» **Exercise requirements**
The listing must be reproduced in full, exactly as it stands.

- - - - -

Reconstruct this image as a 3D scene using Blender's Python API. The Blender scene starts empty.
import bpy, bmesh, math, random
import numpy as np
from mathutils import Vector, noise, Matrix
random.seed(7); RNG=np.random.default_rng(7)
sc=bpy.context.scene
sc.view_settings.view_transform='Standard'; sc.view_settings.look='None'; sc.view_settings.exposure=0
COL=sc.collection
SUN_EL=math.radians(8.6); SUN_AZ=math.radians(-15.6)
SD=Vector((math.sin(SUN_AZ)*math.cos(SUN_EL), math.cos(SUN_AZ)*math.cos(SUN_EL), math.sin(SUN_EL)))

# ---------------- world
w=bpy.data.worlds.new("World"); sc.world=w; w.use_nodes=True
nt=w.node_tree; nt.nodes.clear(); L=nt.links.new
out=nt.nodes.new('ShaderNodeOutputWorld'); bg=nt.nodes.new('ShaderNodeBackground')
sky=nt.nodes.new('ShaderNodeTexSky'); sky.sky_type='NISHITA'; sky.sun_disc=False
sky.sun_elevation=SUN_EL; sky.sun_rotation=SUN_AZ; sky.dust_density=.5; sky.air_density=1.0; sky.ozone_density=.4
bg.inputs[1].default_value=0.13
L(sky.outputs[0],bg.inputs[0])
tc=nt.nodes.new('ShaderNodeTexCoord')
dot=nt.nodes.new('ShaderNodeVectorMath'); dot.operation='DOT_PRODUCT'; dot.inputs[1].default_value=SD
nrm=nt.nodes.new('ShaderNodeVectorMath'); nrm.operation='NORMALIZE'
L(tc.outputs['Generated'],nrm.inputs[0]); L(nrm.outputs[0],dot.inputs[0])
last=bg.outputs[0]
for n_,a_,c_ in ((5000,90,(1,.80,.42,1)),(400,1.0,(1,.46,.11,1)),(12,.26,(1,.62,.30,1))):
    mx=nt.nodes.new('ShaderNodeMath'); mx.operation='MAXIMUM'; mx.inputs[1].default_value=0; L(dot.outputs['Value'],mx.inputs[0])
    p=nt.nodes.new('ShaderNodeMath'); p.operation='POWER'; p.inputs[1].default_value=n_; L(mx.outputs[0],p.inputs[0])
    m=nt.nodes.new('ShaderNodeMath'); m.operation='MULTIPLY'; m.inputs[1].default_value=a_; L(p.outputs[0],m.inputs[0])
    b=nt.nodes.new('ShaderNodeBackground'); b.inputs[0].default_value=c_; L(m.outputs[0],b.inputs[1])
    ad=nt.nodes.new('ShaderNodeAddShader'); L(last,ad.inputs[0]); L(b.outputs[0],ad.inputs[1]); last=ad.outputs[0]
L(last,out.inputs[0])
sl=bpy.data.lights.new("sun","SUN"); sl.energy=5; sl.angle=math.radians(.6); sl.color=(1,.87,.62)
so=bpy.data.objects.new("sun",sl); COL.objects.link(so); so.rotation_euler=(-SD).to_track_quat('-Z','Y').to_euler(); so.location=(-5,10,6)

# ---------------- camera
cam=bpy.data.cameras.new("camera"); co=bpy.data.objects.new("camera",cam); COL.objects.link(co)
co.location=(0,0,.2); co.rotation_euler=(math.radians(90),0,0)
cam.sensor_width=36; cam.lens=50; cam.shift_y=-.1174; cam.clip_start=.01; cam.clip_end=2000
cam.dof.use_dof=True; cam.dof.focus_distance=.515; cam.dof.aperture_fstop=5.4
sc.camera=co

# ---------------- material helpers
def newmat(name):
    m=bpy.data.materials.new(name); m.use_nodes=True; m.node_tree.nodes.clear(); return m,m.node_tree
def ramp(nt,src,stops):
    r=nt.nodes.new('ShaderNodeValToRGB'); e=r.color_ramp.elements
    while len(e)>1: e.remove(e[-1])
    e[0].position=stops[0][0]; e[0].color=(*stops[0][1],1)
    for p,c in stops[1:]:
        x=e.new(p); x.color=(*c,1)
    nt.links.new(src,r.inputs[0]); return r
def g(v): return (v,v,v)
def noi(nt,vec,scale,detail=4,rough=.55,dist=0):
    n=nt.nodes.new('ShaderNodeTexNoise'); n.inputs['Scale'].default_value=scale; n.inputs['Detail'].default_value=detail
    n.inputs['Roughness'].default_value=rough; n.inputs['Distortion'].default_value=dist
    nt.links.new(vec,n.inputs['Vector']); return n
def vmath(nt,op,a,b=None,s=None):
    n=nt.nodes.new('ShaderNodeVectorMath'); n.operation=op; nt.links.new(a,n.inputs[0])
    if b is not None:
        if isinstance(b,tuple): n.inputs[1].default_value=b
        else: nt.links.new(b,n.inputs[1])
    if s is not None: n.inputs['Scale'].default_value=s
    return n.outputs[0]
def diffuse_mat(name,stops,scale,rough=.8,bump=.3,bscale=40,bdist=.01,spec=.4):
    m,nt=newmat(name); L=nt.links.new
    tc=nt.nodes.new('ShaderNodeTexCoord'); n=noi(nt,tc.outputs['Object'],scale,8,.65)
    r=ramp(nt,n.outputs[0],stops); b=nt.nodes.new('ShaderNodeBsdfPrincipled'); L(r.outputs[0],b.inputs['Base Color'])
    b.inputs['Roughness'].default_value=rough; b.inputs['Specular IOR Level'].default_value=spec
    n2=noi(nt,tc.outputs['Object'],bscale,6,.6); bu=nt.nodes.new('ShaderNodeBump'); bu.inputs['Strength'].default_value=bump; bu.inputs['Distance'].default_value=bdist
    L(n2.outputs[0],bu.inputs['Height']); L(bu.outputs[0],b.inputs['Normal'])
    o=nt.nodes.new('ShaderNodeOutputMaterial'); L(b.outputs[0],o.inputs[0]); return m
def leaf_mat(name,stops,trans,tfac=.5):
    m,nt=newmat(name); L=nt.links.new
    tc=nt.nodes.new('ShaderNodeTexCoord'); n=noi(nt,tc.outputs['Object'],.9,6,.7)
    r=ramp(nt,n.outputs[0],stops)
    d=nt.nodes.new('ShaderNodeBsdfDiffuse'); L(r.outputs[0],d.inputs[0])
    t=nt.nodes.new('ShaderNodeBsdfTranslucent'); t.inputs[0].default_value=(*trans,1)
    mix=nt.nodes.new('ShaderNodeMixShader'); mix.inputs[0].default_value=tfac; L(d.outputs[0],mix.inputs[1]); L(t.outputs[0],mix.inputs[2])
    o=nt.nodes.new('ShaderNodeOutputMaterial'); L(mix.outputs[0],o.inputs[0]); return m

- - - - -

» **Output**
Reconstruct this image as a 3D scene using Blender's Python API. The Blender scene starts empty.
import bpy, bmesh, math, random
import numpy as np
from mathutils import Vector, noise, Matrix
random.seed(7); RNG=np.random.default_rng(7)
sc=bpy.context.scene
sc.view_settings.view_transform='Standard'; sc.view_settings.look='None'; sc.view_settings.exposure=0
COL=sc.collection
SUN_EL=math.radians(8.6); SUN_AZ=math.radians(-15.6)
SD=Vector((math.sin(SUN_AZ)*math.cos(SUN_EL), math.cos(SUN_AZ)*math.cos(SUN_EL), math.sin(SUN_EL)))

# ---------------- world
w=bpy.data.worlds.new("World"); sc.world=w; w.use_nodes=True
nt=w.node_tree; nt.nodes.clear(); L=nt.links.new
out=nt.nodes.new('ShaderNodeOutputWorld'); bg=nt.nodes.new('ShaderNodeBackground')
sky=nt.nodes.new('ShaderNodeTexSky'); sky.sky_type='NISHITA'; sky.sun_disc=False
sky.sun_elevation=SUN_EL; sky.sun_rotation=SUN_AZ; sky.dust_density=.5; sky.air_density=1.0; sky.ozone_density=.4
bg.inputs[1].default_value=0.13
L(sky.outputs[0],bg.inputs[0])
tc=nt.nodes.new('ShaderNodeTexCoord')
dot=nt.nodes.new('ShaderNodeVectorMath'); dot.operation='DOT_PRODUCT'; dot.inputs[1].default_value=SD
nrm=nt.nodes.new('ShaderNodeVectorMath'); nrm.operation='NORMALIZE'
L(tc.outputs['Generated'],nrm.inputs[0]); L(nrm.outputs[0],dot.inputs[0])
last=bg.outputs[0]
for n_,a_,c_ in ((5000,90,(1,.80,.42,1)),(400,1.0,(1,.46,.11,1)),(12,.26,(1,.62,.30,1))):
    mx=nt.nodes.new('ShaderNodeMath'); mx.operation='MAXIMUM'; mx.inputs[1].default_value=0; L(dot.outputs['Value'],mx.inputs[0])
    p=nt.nodes.new('ShaderNodeMath'); p.operation='POWER'; p.inputs[1].default_value=n_; L(mx.outputs[0],p.inputs[0])
    m=nt.nodes.new('ShaderNodeMath'); m.operation='MULTIPLY'; m.inputs[1].default_value=a_; L(p.outputs[0],m.inputs[0])
    b=nt.nodes.new('ShaderNodeBackground'); b.inputs[0].default_value=c_; L(m.outputs[0],b.inputs[1])
    ad=nt.nodes.new('ShaderNodeAddShader'); L(last,ad.inputs[0]); L(b.outputs[0],ad.inputs[1]); last=ad.outputs[0]
L(last,out.inputs[0])
sl=bpy.data.lights.new("sun","SUN"); sl.energy=5; sl.angle=math.radians(.6); sl.color=(1,.87,.62)
so=bpy.data.objects.new("sun",sl); COL.objects.link(so); so.rotation_euler=(-SD).to_track_quat('-Z','Y').to_euler(); so.location=(-5,10,6)

# ---------------- camera
cam=bpy.data.cameras.new("camera"); co=bpy.data.objects.new("camera",cam); COL.objects.link(co)
co.location=(0,0,.2); co.rotation_euler=(math.radians(90),0,0)
cam.sensor_width=36; cam.lens=50; cam.shift_y=-.1174; cam.clip_start=.01; cam.clip_end=2000
cam.dof.use_dof=True; cam.dof.focus_distance=.515; cam.dof.aperture_fstop=5.4
sc.camera=co

# ---------------- material helpers
def newmat(name):
    m=bpy.data.materials.new(name); m.use_nodes=True; m.node_tree.nodes.clear(); return m,m.node_tree
def ramp(nt,src,stops):
    r=nt.nodes.new('ShaderNodeValToRGB'); e=r.color_ramp.elements
    while len(e)>1: e.remove(e[-1])
    e[0].position=stops[0][0]; e[0].color=(*stops[0][1],1)
    for p,c in stops[1:]:
        x=e.new(p); x.color=(*c,1)
    nt.links.new(src,r.inputs[0]); return r
def g(v): return (v,v,v)
def noi(nt,vec,scale,detail=4,rough=.55,dist=0):
    n=nt.nodes.new('ShaderNodeTexNoise'); n.inputs['Scale'].default_value=scale; n.inputs['Detail'].default_value=detail
    n.inputs['Roughness'].default_value=rough; n.inputs['Distortion'].default_value=dist
    nt.links.new(vec,n.inputs['Vector']); return n
def vmath(nt,op,a,b=None,s=None):
    n=nt.nodes.new('ShaderNodeVectorMath'); n.operation=op; nt.links.new(a,n.inputs[0])
    if b is not None:
        if isinstance(b,tuple): n.inputs[1].default_value=b
        else: nt.links.new(b,n.inputs[1])
    if s is not None: n.inputs['Scale'].default_value=s
    return n.outputs[0]
def diffuse_mat(name,stops,scale,rough=.8,bump=.3,bscale=40,bdist=.01,spec=.4):
    m,nt=newmat(name); L=nt.links.new
    tc=nt.nodes.new('ShaderNodeTexCoord'); n=noi(nt,tc.outputs['Object'],scale,8,.65)
    r=ramp(nt,n.outputs[0],stops); b=nt.nodes.new('ShaderNodeBsdfPrincipled'); L(r.outputs[0],b.inputs['Base Color'])
    b.inputs['Roughness'].default_value=rough; b.inputs['Specular IOR Level'].default_value=spec
    n2=noi(nt,tc.outputs['Object'],bscale,6,.6); bu=nt.nodes.new('ShaderNodeBump'); bu.inputs['Strength'].default_value=bump; bu.inputs['Distance'].default_value=bdist
    L(n2.outputs[0],bu.inputs['Height']); L(bu.outputs[0],b.inputs['Normal'])
    o=nt.nodes.new('ShaderNodeOutputMaterial'); L(b.outputs[0],o.inputs[0]); return m
def leaf_mat(name,stops,trans,tfac=.5):
    m,nt=newmat(name); L=nt.links.new
    tc=nt.nodes.new('ShaderNodeTexCoord'); n=noi(nt,tc.outputs['Object'],.9,6,.7)
    r=ramp(nt,n.outputs[0],stops)
    d=nt.nodes.new('ShaderNodeBsdfDiffuse'); L(r.outputs[0],d.inputs[0])
    t=nt.nodes.new('ShaderNodeBsdfTranslucent'); t.inputs[0].default_value=(*trans,1)
    mix=nt.nodes.new('ShaderNodeMixShader'); mix.inputs[0].default_value=tfac; L(d.outputs[0],mix.inputs[1]); L(t.outputs[0],mix.inputs[2])
    o=nt.nodes.new('ShaderNodeOutputMaterial'); L(mix.outputs[0],o.inputs[0]); return m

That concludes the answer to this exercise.